Jesús dice: "Pedro, amigo, ¿quieres venirte conmigo?" Y Pedro responde: "Voy"


Todos los cristianos conocemos a Pedro y algunas anécdotas de su vida. Y a la mayoría, al menos, su figura simpática, y a veces desconcertante, nos resulta cercana y entrañable por su variado modo de sentir, pensar, actuar, equivocarse, llorar, arrepentirse y mostrarse fiel en el seguimiento a su Maestro Jesús. ¿No es verdad que para algunos su ‘historia’ es nuestra historia?

Pedro era un pescador en el mar de Galilea, era como un confidente del mar; y en plena juventud cambió de vida: de ‘pescador’ en Galilea pasó a ser ‘pescador de otros mares’; y de confidente del mar pasó a ser íntimo confidente de Jesús, no a golpe de remo sino a golpe de voluntad, de corazonada, de audacia y de generosidad.

Jesús dice: "Pedro, amigo, ¿quieres venirte conmigo?"
Y Pedro responde: "Voy"


Pero pensemos un momento: ese Pedro, joven pescador, ¿era obrero de superficie o más bien buceador de profundidades marinas? Acaso ambas cosas en horas distintas. Cada día, de la aurora a las vísperas, su vida era de superficie: en la costa, sobre barcas y entre redes; pero en algunos momentos estelares, por ejemplo, al verse deslumbrado por las bellísimas salidas y puestas de sol - reflejadas en las aguas y en las escamas de los peces- acariciaba pensamientos de altura, sobrevolaba en actitud y tono que llamaríamos místico. Esa combinación le hacía sencillo, llano, y sabio.

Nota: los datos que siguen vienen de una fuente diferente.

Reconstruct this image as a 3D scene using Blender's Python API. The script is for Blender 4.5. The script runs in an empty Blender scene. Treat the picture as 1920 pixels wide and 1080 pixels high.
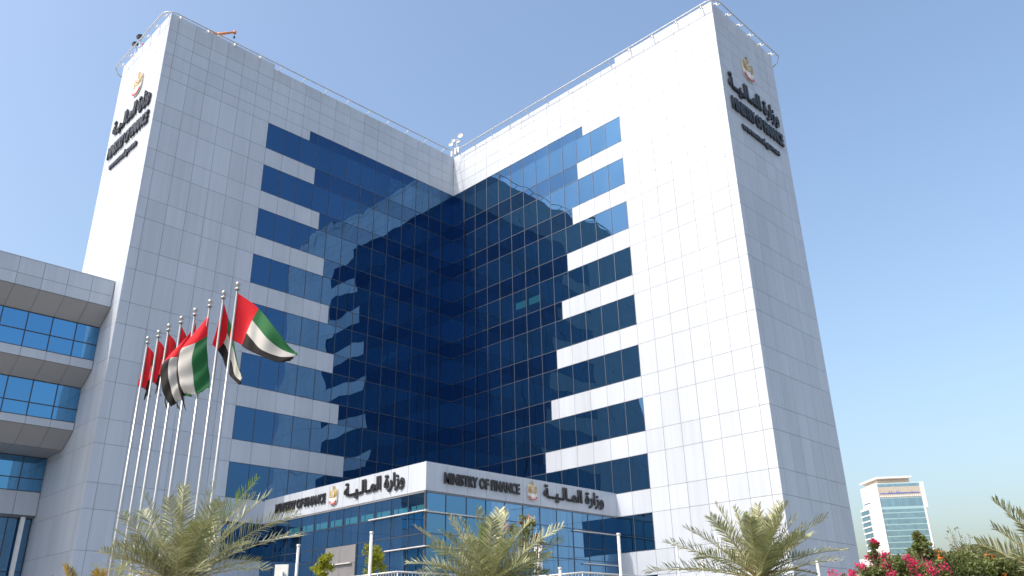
import bpy, math, random
from mathutils import Vector, Matrix, noise
R = math.radians
SC = bpy.context.scene
COL = SC.collection
UP = Vector((0, 0, 1))

# ------------------------------------------------------------------ materials
def new_mat(name):
    m = bpy.data.materials.new(name); m.use_nodes = True
    nt = m.node_tree
    return m, nt, nt.nodes['Principled BSDF']

def setp(b, base=None, rough=None, metal=None, spec=None):
    if base is not None: b.inputs['Base Color'].default_value = (*base, 1)
    if rough is not None: b.inputs['Roughness'].default_value = rough
    if metal is not None: b.inputs['Metallic'].default_value = metal
    if spec is not None: b.inputs['Specular IOR Level'].default_value = spec

def vary(nt, b, base, amount, scale, island=0.0, detail=4, stretch=(1, 1, 1)):
    """base colour times a soft noise (weathering) and a random value per separate piece"""
    tc = nt.nodes.new('ShaderNodeTexCoord'); mp = nt.nodes.new('ShaderNodeMapping')
    mp.inputs['Scale'].default_value = stretch
    nz = nt.nodes.new('ShaderNodeTexNoise'); nz.inputs['Scale'].default_value = scale; nz.inputs['Detail'].default_value = detail
    nt.links.new(tc.outputs['Object'], mp.inputs['Vector']); nt.links.new(mp.outputs['Vector'], nz.inputs['Vector'])
    mr = nt.nodes.new('ShaderNodeMapRange')
    mr.inputs['From Min'].default_value = .25; mr.inputs['From Max'].default_value = .75
    mr.inputs['To Min'].default_value = 1 - amount; mr.inputs['To Max'].default_value = 1 + amount
    nt.links.new(nz.outputs['Fac'], mr.inputs['Value'])
    val = mr.outputs['Result']
    if island:
        ge = nt.nodes.new('ShaderNodeNewGeometry'); m2 = nt.nodes.new('ShaderNodeMapRange')
        m2.inputs['To Min'].default_value = 1 - island; m2.inputs['To Max'].default_value = 1 + island
        nt.links.new(ge.outputs['Random Per Island'], m2.inputs['Value'])
        mu = nt.nodes.new('ShaderNodeMath'); mu.operation = 'MULTIPLY'
        nt.links.new(val, mu.inputs[0]); nt.links.new(m2.outputs['Result'], mu.inputs[1]); val = mu.outputs[0]
    vm = nt.nodes.new('ShaderNodeVectorMath'); vm.operation = 'SCALE'
    vm.inputs[0].default_value = base
    nt.links.new(val, vm.inputs['Scale']); nt.links.new(vm.outputs['Vector'], b.inputs['Base Color'])
    return nz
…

En las horas que gastaba a ras de la tierra y del agua, con duro bregar, se sentía amigo de amigos, igual entre compañeros, sujeto afectado por altibajos de humores, judío religioso y leal de casi rutina; y en los momentos de elevación íntima su mente y corazón judíos rebosaban de esperanza recordando alianzas de amor y promesas de Yhavé. Ese juego de factores no permitían a Pedro ser obrero zafio sino prudente y sufrido en alas de esperanza.

Por eso Pedro no cultivaba economía de hombre avaro sino de suficiencia; no era socialmente huidizo y jactancioso sino cercano y sin ambiciones; no era religiosamente cerril prisionero de la Ley sino lector o auditor de la palabra y visor de Yahvé en cualquier criatura, sobre todo humana. En lenguaje actual, si acaso queremos verle avanzar por el camino que lleva al encuentro con Jesús, diríamos que su lugar socioreligioso de partida era este: pobreza laboriosa, modestia en aspiraciones, apertura a los demás sin blindar su yo, prontos de corazonada que frenaba en tertulias o asambleas, y abundantes lágrimas de arrepentimiento por sus errores.

A ese hombre judío, honrado, es al que sorprendió otro judío humilde, sencillo, espiritual, con bastón y concha de peregrino, que paseaba sus pensamientos humanistas y religioso por la orilla del lago. Tenía por nombre ‘Jesús’. Se había curtido de joven en Nazaret. De su casa partió, tras noches de desvelos, diciendo ‘adiós’ a sus padres para hacerse discípulo del renovador espiritual Juan Bautista, el hombre adusto del desierto con pieles de camello a los hombros.

Cuando Jesús conoció a Pedro y le habló dulcemente, el tono de su voz no era como el del Bautista, ni como el de un sacerdote o levita que sirve por turno en el Templo de Jerusalén. Se parecía más bien al tono y voz del ‘peregrino en ruta’, al de un ‘sabio’ o ‘maestro de espíritu’, gente excepcional que cuando habla, siempre enseña a vivir desde dentro, desde la hondura del corazón, desde la paz interior, desde el amor y la verdad. ¡Pedro, amigo!, le dijo, ¿quieres venirte conmigo? Soy pescador de otros mares fecundos, de otros reinos, de otras ambiciones de paz y amor. ¡Vente conmigo!

Pedro enmudeció de momento. Pero luego respondió: ¡Gracias, amigo! Sí. Iré contigo, para que me hagas a tu medida, pues soy débil, flaco, fanfarrón y hasta traicionero… ¿Me aceptas como soy?

Vente conmigo, añadió Jesús. Te acojo como eres. Déjate transformar como yo quiero que seas, allanando colinas y elevando abismos interiores. Cuento contigo.